The most active wheat contract on the Chicago Board of Trade (CBOT) Wv1 was up 6.1% at $8.79-1/2 a bushel, having touched $8.93 for its highest since Oct. 14.

Wheat futures hit a record high of $13.64 a bushel in March.

Corn Cv1 rose 2.4% to $6.97-1/2 a bushel and soybeans Sv1 added 0.6% to $14.09-1/4 a bushel.

"This is an inflationary move, supporting prices of wheat and corn," one Singapore-based trader said. "Prices have risen but further gains will depend on how the situation unfolds."

European markets also rose, with benchmark December BL2Z2 milling wheat futures on Paris-based Euronext up 3.6% at €349.50 a tonne after touching a two-week high of €353.25 a tonne.

Moscow suspended its participation in the Black Sea deal on Saturday in response to what it called a major Ukrainian drone attack on its fleet in Russia-annexed Crimea.

Kyiv said Russia was making an excuse for a prepared exit from the accord and Washington said it was weaponising food.

On Monday Russia said it would be dangerous for Ukraine to continue exporting grain via the Black Sea because it could not guarantee the safety of shipping in these areas.

Russia Withdrawal

Hundreds of thousands of tonnes of wheat booked for delivery to Africa and the Middle East are at risk after Russia's withdrawal from the pact, with Ukrainian corn exports to Europe also expected to be hit, two other Singapore-based traders said.

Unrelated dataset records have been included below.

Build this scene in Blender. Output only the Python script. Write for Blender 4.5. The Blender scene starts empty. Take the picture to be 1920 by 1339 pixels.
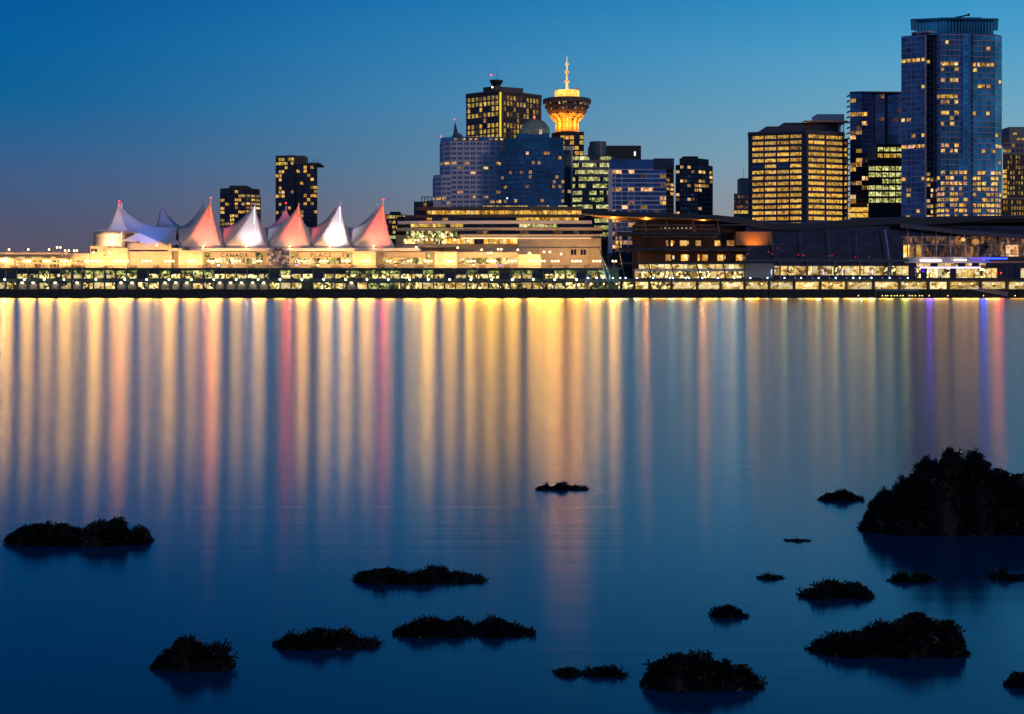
import bpy, bmesh, math, random
from mathutils import Vector, Matrix, noise as mnoise
R = math.radians
F, CAM_H, HY = 2667.0, 1.8, 552.0        # focal length in photo pixels, eye height, horizon row
sc = bpy.context.scene
col = sc.collection

# ------------------------------------------------------------------ camera
cd = bpy.data.cameras.new("camera"); cam = bpy.data.objects.new("camera", cd); col.objects.link(cam)
cam.location = (0, 0, CAM_H); cam.rotation_euler = (R(90), 0, 0)
cd.sensor_width = 36.0; cd.lens = 36.0 * F / 1920.0
cd.shift_y = -(669.5 - HY) / 1920.0
cd.clip_start = 0.1; cd.clip_end = 30000
sc.camera = cam

# ------------------------------------------------------------------ sky
def lin(c):
    return tuple(((v / 255) / 12.92 if v / 255 <= 0.04045 else ((v / 255 + 0.055) / 1.055) ** 2.4) for v in c) + (1.0,)
w = bpy.data.worlds.new("World"); sc.world = w; w.use_nodes = True
nt = w.node_tree; nt.nodes.clear(); N = nt.nodes.new; L = nt.links.new
out = N('ShaderNodeOutputWorld'); bg = N('ShaderNodeBackground'); L(bg.outputs[0], out.inputs[0])
tc = N('ShaderNodeTexCoord'); nrm = N('ShaderNodeVectorMath'); nrm.operation = 'NORMALIZE'
L(tc.outputs['Generated'], nrm.inputs[0])
sep = N('ShaderNodeSeparateXYZ'); L(nrm.outputs[0], sep.inputs[0])
el = N('ShaderNodeMapRange'); el.inputs['From Min'].default_value = 0; el.inputs['From Max'].default_value = 0.5
L(sep.outputs['Z'], el.inputs['Value'])
def ramp(stops):
    r = N('ShaderNodeValToRGB'); e = r.color_ramp.elements
    r.color_ramp.interpolation = 'EASE'
    while len(e) < len(stops): e.new(0.5)
    for k, (deg, c) in enumerate(stops):
        e[k].position = min(1, math.sin(R(deg)) / 0.5); e[k].color = lin(c)
    r.color_ramp.interpolation = 'LINEAR'
    L(el.outputs[0], r.inputs[0]); return r
rl = ramp([(0, (94, 82, 94)), (1.6, (90, 84, 104)), (3.2, (76, 88, 122)), (5.4, (48, 96, 144)), (7.5, (10, 99, 156)), (9.6, (0, 98, 163)), (11.7, (0, 90, 160)), (20, (0, 80, 146)), (30, (0, 64, 124))])
rr = ramp([(0, (172, 150, 146)), (1.6, (168, 155, 155)), (3.2, (160, 164, 172)), (5.4, (134, 173, 192)), (7.5, (108, 170, 200)), (9.6, (80, 162, 205)), (11.7, (50, 150, 204)), (20, (0, 112, 172)), (30, (0, 84, 144))])
rb = ramp([(0, (118, 106, 140)), (5, (104, 112, 152)), (12, (70, 110, 160)), (20, (50, 100, 156)), (30, (44, 88, 142))])
def mr(sock, a, b):
    m = N('ShaderNodeMapRange'); m.interpolation_type = 'SMOOTHSTEP'
    m.inputs['From Min'].default_value = a; m.inputs['From Max'].default_value = b; L(sock, m.inputs['Value']); return m
def mixc(f, a, b):
    m = N('ShaderNodeMix'); m.data_type = 'RGBA'; L(f, m.inputs[0]); L(a, m.inputs[6]); L(b, m.inputs[7]); return m.outputs[2]
m1 = mixc(mr(sep.outputs['X'], -0.38, 0.38).outputs[0], rl.outputs[0], rr.outputs[0])
m2 = mixc(mr(sep.outputs['Y'], 0.5, -0.3).outputs[0], m1, rb.outputs[0])
sky = N('ShaderNodeTexSky'); sky.sky_type = 'NISHITA'; sky.sun_disc = False
sky.sun_elevation = R(1.0); sky.sun_rotation = R(75)
sm = N('ShaderNodeVectorMath'); sm.operation = 'SCALE'; sm.inputs['Scale'].default_value = 0.002
L(sky.outputs[0], sm.inputs[0])
ad = N('ShaderNodeVectorMath'); ad.operation = 'ADD'; L(m2, ad.inputs[0]); L(sm.outputs[0], ad.inputs[1])
cn = N('ShaderNodeTexNoise'); cn.inputs['Scale'].default_value = 2.2; cn.inputs['Detail'].default_value = 5
cm = N('ShaderNodeMapping'); cm.inputs['Scale'].default_value = (1, 1, 5); L(nrm.outputs[0], cm.inputs[0]); L(cm.outputs[0], cn.inputs['Vector'])
cr = N('ShaderNodeMapRange'); cr.inputs['From Min'].default_value = 0.3; cr.inputs['From Max'].default_value = 0.7; cr.inputs['To Min'].default_value = 0.87; cr.inputs['To Max'].default_value = 0.98
L(cn.outputs['Fac'], cr.inputs['Value']); cs_ = N('ShaderNodeVectorMath'); cs_.operation = 'SCALE'; L(ad.outputs[0], cs_.inputs[0]); L(cr.outputs[0], cs_.inputs['Scale'])
L(cs_.outputs[0], bg.inputs[0]); bg.inputs[1].default_value = 1.0

# ------------------------------------------------------------------ last glow of the sun, low in the west
sd = bpy.data.lights.new("sun", 'SUN'); sd.energy = 0.45; sd.angle = R(10); sd.color = (1.0, 0.72, 0.6)
so = bpy.data.objects.new("sun", sd); col.objects.link(so)
so.rotation_euler = Vector((-0.7, 0.7, -0.05)).to_track_quat('-Z', 'Y').to_euler()

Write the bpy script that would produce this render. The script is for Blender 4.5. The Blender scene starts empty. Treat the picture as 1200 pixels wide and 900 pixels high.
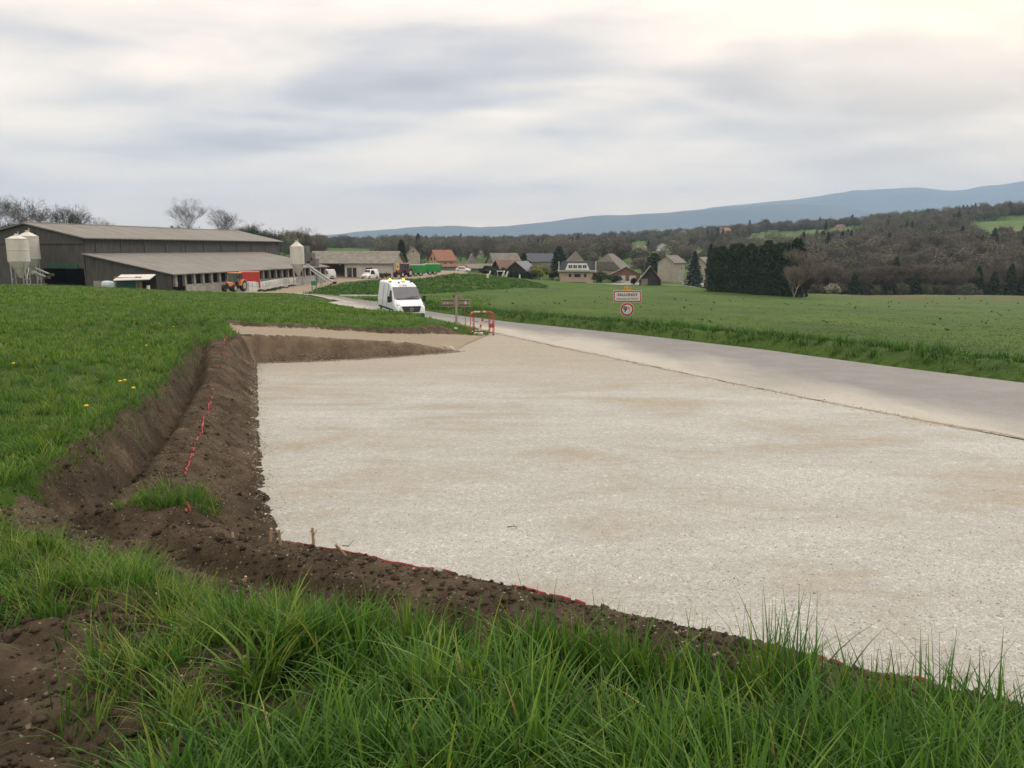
import bpy, bmesh, math, random
import numpy as np
from mathutils import Vector, Matrix
from mathutils.geometry import delaunay_2d_cdt
R = math.radians
random.seed(7); RNG = np.random.default_rng(11)
SC = bpy.context.scene
COL = SC.collection

# ------------------------------------------------------------------ camera, sky, sun, exposure
EYE, PITCH, SLOPE = 2.6, R(10.0), 0.036
cam_d = bpy.data.cameras.new('camera'); cam = bpy.data.objects.new('camera', cam_d); COL.objects.link(cam)
cam.location = (0, 0, EYE); cam.rotation_euler = (R(90) - PITCH, 0, 0)
cam_d.sensor_width = 36; cam_d.lens = 27; cam_d.clip_start = 0.05; cam_d.clip_end = 60000
SC.camera = cam
SC.view_settings.view_transform = 'Standard'; SC.view_settings.look = 'None'
SC.view_settings.exposure = 0.60; SC.view_settings.gamma = 1
SC.cycles.max_bounces = 5; SC.cycles.diffuse_bounces = 3; SC.cycles.glossy_bounces = 2
SC.cycles.transmission_bounces = 3; SC.cycles.volume_bounces = 1; SC.cycles.transparent_max_bounces = 6
SC.cycles.caustics_reflective = False; SC.cycles.caustics_refractive = False
SC.cycles.use_denoising = True
SUN_EL, SUN_AZ = R(30), R(38)          # azimuth clockwise from +Y
sd = Vector((math.sin(SUN_AZ) * math.cos(SUN_EL), math.cos(SUN_AZ) * math.cos(SUN_EL), math.sin(SUN_EL)))

def NT(nt):
    """tiny node helper: n(type, {socket: value or output}, attr=value) -> node"""
    def n(t, ins=None, **kw):
        nd = nt.nodes.new(t)
        for k, v in kw.items(): setattr(nd, k, v)
        for k, v in (ins or {}).items():
            s = nd.inputs[k]
            if isinstance(v, bpy.types.NodeSocket): nt.links.new(v, s)
            elif isinstance(v, bpy.types.Node): nt.links.new(v.outputs[0], s)
            else: s.default_value = v
        return nd
    return n
def ramp(n, fac, stops):
    r = n('ShaderNodeValToRGB', {0: fac}); e = r.color_ramp.elements
    while len(e) < len(stops): e.new(0.5)
    for el, (p, c) in zip(e, stops):
        el.position = p; el.color = (c[0], c[1], c[2], 1) if hasattr(c, '__len__') else (c, c, c, 1)
    return r.outputs[0]
def mixc(n, fac, a, b, bt='MIX'):
    m = n('ShaderNodeMix', data_type='RGBA', blend_type=bt)
    nt = m.id_data
    for idx, v in ((0, fac), (6, a), (7, b)):
        if isinstance(v, (bpy.types.NodeSocket,)): nt.links.new(v, m.inputs[idx])
        elif isinstance(v, bpy.types.Node): nt.links.new(v.outputs[0], m.inputs[idx])
        elif idx == 0: m.inputs[0].default_value = v
        else: m.inputs[idx].default_value = (v[0], v[1], v[2], 1)
    return m.outputs[2]
def fmath(n, op, a, b=0.0, clamp=False):
    return n('ShaderNodeMath', {0: a, 1: b}, operation=op, use_clamp=clamp).outputs[0]

world = bpy.data.worlds.new('World'); SC.world = world; world.use_nodes = True
wt = world.node_tree; wt.nodes.clear(); n = NT(wt)
sky = n('ShaderNodeTexSky', sky_type='NISHITA'); sky.sun_disc = False
sky.sun_elevation = SUN_EL; sky.sun_rotation = SUN_AZ; sky.air_density = 1.5; sky.dust_density = 3
bg1 = n('ShaderNodeBackground', {0: sky.outputs[0], 1: 0.10})
tc = n('ShaderNodeTexCoord').outputs['Generated']
sep = n('ShaderNodeSeparateXYZ', {0: tc})
zz = fmath(n, 'ADD', fmath(n, 'MAXIMUM', sep.outputs[2], 0.0), 0.16)
px_ = fmath(n, 'DIVIDE', sep.outputs[0], zz); py_ = fmath(n, 'DIVIDE', sep.outputs[1], zz)
pv = n('ShaderNodeCombineXYZ', {0: px_, 1: py_, 2: 0.0}).outputs[0]
mp = n('ShaderNodeMapping', {0: pv, 'Scale': (0.62, 0.95, 1), 'Rotation': (0, 0, R(-12)), 'Location': (1.3, 4.2, 0)}).outputs[0]
n1 = n('ShaderNodeTexNoise', {'Vector': mp, 'Scale': 0.62, 'Detail': 5.0, 'Roughness': 0.46, 'Distortion': 0.25}).outputs[0]
n2 = n('ShaderNodeTexNoise', {'Vector': mp, 'Scale': 1.9, 'Detail': 6.0, 'Roughness': 0.5, 'Distortion': 0.4}).outputs[0]
mp3 = n('ShaderNodeMapping', {0: tc, 'Scale': (1.4, 1.4, 11.0), 'Rotation': (R(2), R(-3), 0)}).outputs[0]
n3 = n('ShaderNodeTexNoise', {'Vector': mp3, 'Scale': 2.0, 'Detail': 4.0, 'Roughness': 0.5}).outputs[0]
dens = fmath(n, 'ADD', fmath(n, 'MULTIPLY', n1, 0.62), fmath(n, 'ADD', fmath(n, 'MULTIPLY', n2, 0.24), fmath(n, 'MULTIPLY', n3, 0.14)))
cl = ramp(n, dens, [(0.42, (1.28, 1.08, 0.86)), (0.475, (1.0, 0.87, 0.75)), (0.52, (0.68, 0.625, 0.61)), (0.58, (0.44, 0.42, 0.445))])
low = n('ShaderNodeMapRange', {0: sep.outputs[2], 1: 0.0, 2: 0.14, 3: 0.85, 4: 0.0}, interpolation_type='SMOOTHSTEP').outputs[0]
cl = mixc(n, low, cl, (1.62, 1.20, 0.80))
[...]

However, exports out of Ukrainian ports continued on Monday with record volumes under the grain deal, Kyiv said, suggesting Moscow had stopped short of reimposing a blockade.

Under the U.N.-brokered grains deal, a Joint Coordination Centre (JCC) comprising U.N., Turkish, Russian and Ukrainian officials agrees on the movement of ships and inspects the vessels. More than 9 million tonnes of corn, wheat, sunflower products, barley, rapeseed and soy have been exported from the Black Sea since July.

Corn was the main grain exported under the Black Sea Grain Agreement, followed by wheat.

Major Supplier

Grain markets have been sensitive to developments in Moscow's eight-month-old invasion of Ukraine because the two countries are among the world's largest suppliers of wheat.

"It will be necessary to follow closely if negotiations with Russia resume in the coming days, as geopolitical elements are difficult to predict," French consultancy Agritel said.

The grain export deal was set to expire later this month and talks were under way to expand and extend it for another year.